Cela fait un certain temps que le Conseil Constitutionnel réclame un redécoupage de la carte électorale, pour que les différentes circonscriptions représentent chacune un nombre plus proche d'habitants. Le dernier découpage de 1986 avait été nécessaire car le gouvernement de Jacques Chirac remettait en cause la proportionnelle instaurée par François Mitterrand, d'où le retour aux circonscriptions. Mais les différences démographiques se sont accentuées, et aujourd'hui, les circonscriptions sont trop peu semblables en termes de population, quantitativement parlant. Ce genre de réformes ne peut être fait à l'approche des élections, sous peine de voir poindre l'accusation d'interventionnisme ministériel dans les règles du jeu électoral. Le secrétaire d'Etat à l'Intérieur et aux collectivités territoriales Alain Marleix est chargé de ce redécoupage, mais il est d'ores et déjà accusé de vouloir privilégier son camp, l'UMP, en faisant du sur mesure au service de ses députés. L'accusation est traditionnelle, et aurait certainement été lancée par l'UMP si ce fut le PS qui s'en était chargé.

Seulement, aussi tenté Alain Marleix puisse être de profiter de son pouvoir pour faire plaisir à ses amis, il risque de voir ses marges de manoeuvre limitées : les circonscriptions doivent englober des cantons entiers contigüs au sein du même département. Et en créant des circonscriptions imperdables pour la droite, il serait obligé d'en faire également, en négatif, des imperdables pour la gauche, où se retrouveraient tous les cantons penchant à gauche ne faisant pas partie des premiers. En outre, Alain Marleix n'a pas le pouvoir de forcer les électeurs à voter pour un camp ou dans l'autre, et jusqu'à présent, l'alternance a le plus souvent été la règle.
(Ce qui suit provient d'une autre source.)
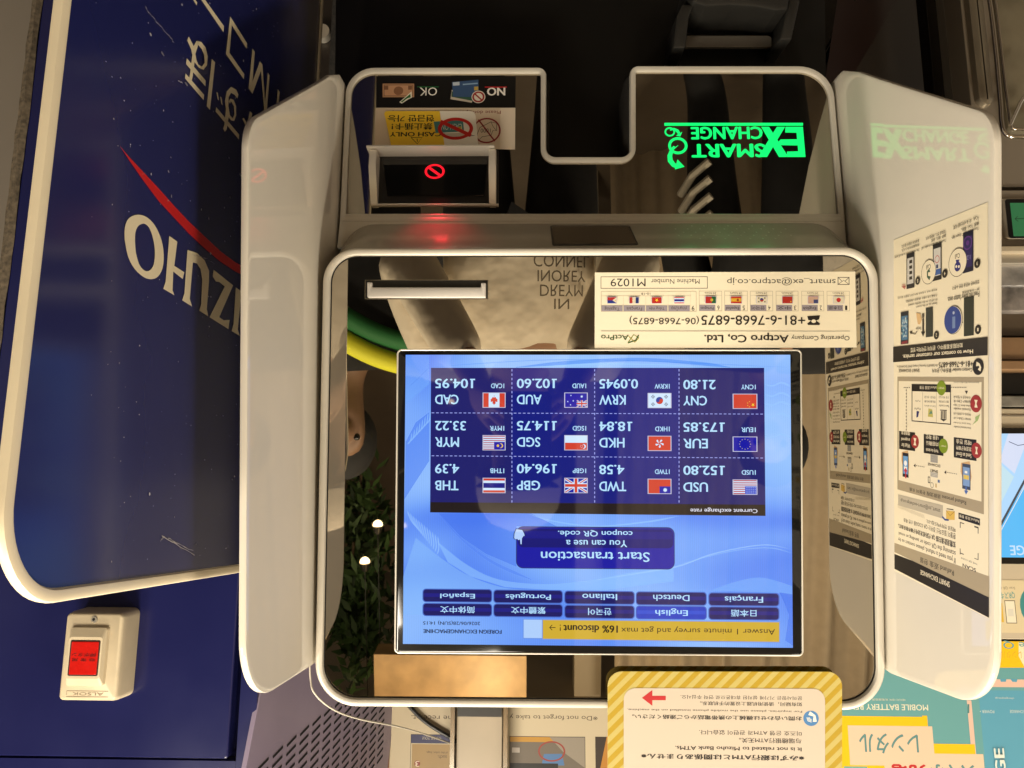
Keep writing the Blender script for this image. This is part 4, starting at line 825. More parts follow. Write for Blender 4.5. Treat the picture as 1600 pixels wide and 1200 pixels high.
# side shields
def shield(sgn, pts, radii, name_label):
    X0 = 0.2232 * sgn; FLR = 0.058; 
    pr = Plane(mpt(X0, 0, 0), mdir(0, 1, 0) if sgn < 0 else mdir(0, -1, 0), mdir(0, 0, 1))
    fl_ = Plane(mpt(X0, 0, 0), mdir(-sgn * FLR, 1, 0) if sgn < 0 else mdir(sgn * FLR, -1, 0), mdir(0, 0, 1))
    out = []
    for u, v in pts:
        a, b_ = fl_.px(u, v); y = a if sgn < 0 else -a
        if y > 0: a, b_ = pr.px(u, v); y = a if sgn < 0 else -a
        out.append((y, b_))
    zb_, zt_ = out[0][1], out[-1][1]
    poly_ = [(0.125, zb_)] + out + [(0.125, zt_)]
    rad = [0.001] + radii + [0.001]
    bm = bmesh.new(); TH = 0.0050
    LL = lambda ins, d: [Vector((d, p.x, p.y)) for p in rounded(poly_, rad, ins, 12)]
    loft(bm, [LL(0.0045, 0.0), LL(0.0014, 0.0), LL(0.0004, 0.0003), LL(0, 0.0011), LL(0, TH - 0.0011), LL(0.0004, TH - 0.0003), LL(0.0014, TH), LL(0.0045, TH)], True, True)
    for yy in (0.0, -0.012, -0.03): bmesh.ops.bisect_plane(bm, geom=bm.verts[:] + bm.edges[:] + bm.faces[:], plane_co=(0, yy, 0), plane_no=(0, 1, 0))
    for v in bm.verts:
        y = v.co.y; f_ = 0.0 if y > 0 else -y * FLR
        v.co = MACH @ Vector((X0 + sgn * (v.co.x + f_), y, v.co.z))
    fix(bm); o = link('side_shield', bm, M_WHITE, mc, name_label, True)
    return o, fl_
rs, PRW = shield(-1, [(1316, 110), (1341, 112), (1553, 180), (1553, 1114), (1392, 1053)], [0.012, 0.012, 0.030, 0.046, 0.01], 'white side shield with instruction sticker')
ls, PLW = shield(1, [(531, 116), (517, 117), (389, 191), (384, 1107), (493, 1036)], [0.012, 0.012, 0.030, 0.050, 0.01], 'plain white side shield')
# instruction sticker on the right-hand shield
PS3 = PRW; c = Canvas(PS3, 0.0003, step=0.0000015)
K3 = lambda x, y: (1380 + x / 4.0, 300 + y / 4.0); K4 = lambda x, y: (1380 + x / 4.0, 540 + y / 4.0); K5 = lambda x, y: (1360 + x / 3.75, 740 + y / 3.75)
PAP = (224, 212, 184); DK = (38, 33, 28); TP = (158, 144, 118); INK = (48, 42, 36)
c.poly([(1397, 375), (1544, 316), (1545.5, 966), (1398, 892)], PAP)
def stick_slope(v, K=((300, -0.46), (345, -0.41), (463, -0.21), (545, -0.10), (585, 0.0), (690, 0.12), (780, 0.255), (930, 0.475), (1000, 0.56))):
    for (v0, m0), (v1, m1) in zip(K, K[1:]):
        if v <= v1 or v1 == 1000: return m0 + (m1 - m0) * (v - v0) / (v1 - v0)
c.slope = stick_slope
_e = c.ell
def cell(cpx, rx, rz, col_, rin=None):      # round marks, seen aslant
    r_ = rz * 0.47; _e(cpx, r_, r_, col_, rin and (rin[1] * 0.47, rin[1] * 0.47))
c.ell = cell
def tx(K, s_, A, B, bold=0.0, col_=INK): c.text(s_, K(*A), K(*B), col_, bold)
def bx(K, A, B, col_, r=0.0): c.rect(K(*A), K(*B), col_, r)
bx(K5, (697, 845), (143, 470), DK); tx(K5, 'SMART EXCHANGE', (467, 668), (295, 563), 0.01, PAP)
bx(K5, (697, 725), (143, 405), TP); tx(K5, 'Refund 返金 환불', (492, 607), (293, 488), 0.01)
tx(K5, 'SCAN', (622, 580), (543, 525), 0.02); tx(K5, 'THE QR CODE', (630, 537), (533, 487))
for A, B in (((636, 507), (632, 466)), ((636, 507), (612, 494)), ((531, 318), (527, 283)), ((552, 296), (527, 283)), ((636, 352), (632, 314)), ((636, 322), (612, 306)), ((531, 474), (527, 438)), ((550, 476), (527, 462))): bx(K5, A, B, INK)
bx(K5, (645, 305), (519, 228), DK); tx(K5, 'Refund 返金 환불', (640, 292), (524, 238), 0.0, PAP)
tx(K5, 'If you need a refund, please contact us by', (502, 530), (165, 370), 0.008); tx(K5, 'scanning the QR code or sending an email.', (502, 487), (165, 335), 0.008)
tx(K5, '如需退款请扫描 QR 代码或发送电子邮件联系我们。', (502, 440), (165, 292), 0.03); tx(K5, '환불이 필요하신 경우는 QR CODE를 스캔 혹은', (502, 388), (197, 258), 0.01); tx(K5, '메일로 연락부탁드립니다.', (502, 345), (330, 266), 0.01)
for k in range(24): x = 318 - 6.6 * k; y = 268 - 2.7 * k; c.strip([K5(x, y - 5), K5(x - 3, y - 27)], 0.0003, TP)
bx(K5, (428, 264), (165, 122), (176, 166, 146), 0.002); tx(K5, 'smart_ex@smart-exchange.co.jp', (412, 235), (180, 142), 0.0)
c.poly([K5(447, 270), K5(497, 272), K5(497, 222), K5(447, 216)], (206, 170, 80)); c.strip([K5(447, 216), K5(470, 246), K5(497, 222)], 0.0004, (150, 110, 50)); c.strip([K5(462, 272), K5(440, 270), K5(424, 252)], 0.0012, (50, 70, 130)); c.strip([K5(450, 206), K5(490, 212)], 0.0005, INK)
bx(K4, (633, 1055), (92, 195), TP); bx(K4, (618, 975), (100, 222), PAP); tx(K4, 'Refund process 退款流程 환불처 흐름', (522, 1003), (167, 882), 0.01)
def lab(A, B, cx_, cy_, red, lines):
    bx(K4, A, B, DK); a = len(lines)
    for i, s_ in enumerate(lines):
        yA = A[1] - 14 - i * 40; x0 = A[0] - 32; yB = yA - (A[0] - B[0]) * 0.16 - 22
        tx(K4, s_, (x0, yA - 4), (B[0] + 14, yB), 0.01, PAP)
    cl_ = (150, 48, 44) if red else (120, 140, 30); c.ell(K4(cx_, cy_), 0.0125 * 0.62, 0.0105, cl_)
    if red: c.poly([K4(cx_ - 9, cy_ + 22), K4(cx_ + 9, cy_ + 25), K4(cx_ + 3, cy_ + 2), K4(cx_ + 9, cy_ - 20), K4(cx_ - 9, cy_ - 24), K4(cx_ - 3, cy_)], PAP)
    else: tx(K4, 'SMART', (cx_ + 17, cy_ + 8), (cx_ - 17, cy_ - 6), 0, PAP)
lab((587, 722), (445, 572), 587, 655, True, ['Send an Email', '发送电子邮件', '메일 전송']); lab((380, 690), (257, 552), 380, 627, False, ['Verify the details', '内容确认', '내용 확인']); lab((203, 660), (103, 533), 202, 600, True, ['Wait for', 'an approval', '等待批准', '승인'])
def phone(K, A, B, body, scr_, hand=False, keys=True):
    w = A[0] - B[0]; h = A[1] - B[1]
    if hand: c.poly([K(B[0] - w * 0.15, B[1] - 2), K(A[0] - w * 0.1, B[1] - 12), K(A[0] + w * 0.12, B[1] + h * 0.5), K(A[0] + 2, A[1] - h * 0.35), K(B[0] + w * 0.1, A[1] - h * 0.4), K(B[0] - w * 0.2, B[1] + h * 0.3)], (200, 160, 110))
    bx(K, A, B, body, 0.0022)
    if scr_: bx(K, (A[0] - w * 0.1, A[1] - h * 0.13), (B[0] + w * 0.1, B[1] + h * 0.13), scr_)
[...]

Cela n'enlève en rien le caractère sensible de l'opération, celle-ci reste un des plus grands enjeux politiciens du moment. En effet, les députés actuels, de gauche comme de droite, sont par définition contents de leur circonscription, puisqu'elle a voté pour eux. En changer la composition apporte une touche d'inconnu par les nouvelles populations qui rentront en compte, et qui représentent donc une menace potentielle pour la réelection. Si au niveau national, cela s'équilibrera globalement, les députés sortants craignent de mauvaises surprises individuellement. Toutes les circonscriptions n'ont pourtant pas à être redécoupées, seules celles s'éloignant trop de la moyenne doivent être concernées. Ceux qui seront surtout les mieux lotis, ce sont surtout les départements qui n'étaient pas assez bien représentés jusqu'à présent.